Comment by ck2

Comment by ck2 3 days ago

5 replies

Apparently I am not watching enough PBS SpaceTime because I still do understand what a "gravitational atom" might be.

They are not implying a particle that causes gravity right? Because I thought it is pretty well accepted there isn't a "gravaton" like there are photons.

They also don't mean atom-sized black-holes, so I still don't get it.

Hoping Matt does an episode on this so I can grasp it.

https://www.pbs.org/show/pbs-space-time/

tectonic 3 days ago

I think they are more drawing an analogy between the atom one or more black holes with a cloud of particles around them. Black holes are quantum mechanical and so the resulting system could behave much like an atom, including having things that look like energy levels. The universe rhymes.

pokeymcsnatch 3 days ago

> I thought it is pretty well accepted there isn't a "gravaton" like there are photons.

Different branch of physics that we can't quite mesh with GR yet. A graviton is the quantized "piece" of gravity, like phonon is for sound/mechanical waves, or photons for EM. It exists as much as a photon or any other "messenger particles" exists, in that it's a useful mathematical model. It's not something we have isolated/observed with equipment though.

pdonis 3 days ago

> I still do understand what a "gravitational atom" might be.

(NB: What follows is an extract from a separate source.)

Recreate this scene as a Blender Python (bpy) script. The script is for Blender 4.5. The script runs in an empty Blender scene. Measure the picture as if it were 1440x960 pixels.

It's a vague gesture in the direction of a speculative theory of quantum gravity. It's not anything we have any actual evidence for.

gradientsrneat 2 days ago

In an atom, the electrons orbiting the nucleus are only allowed to be at discrete energy levels (the energy levels are "quantized"). In a classical model of an orbit, the energy level of a spaceship orbiting a planet can be thought of as the speed it has that allows it to orbit at a certain altitude, assuming no friction or other effects. Velocity is energy in that case (E=m*v^2 in classical mechanics). Unlike electrons in an atom, the spaceship can be in any one of a continuous range of energy levels (up to escape velocity).

The proposal in the article is (I think) that bosons orbit certain black holes in quantized energy states, like electrons would orbit an atomic nucleus.

andrewflnr 3 days ago

As far as I know the existence of the graviton is 100% up in the air, not well accepted either way.

But yeah, particles in energy levels gravitationally bound to a black hole in a similar way electrons are electrically bound to a nucleus.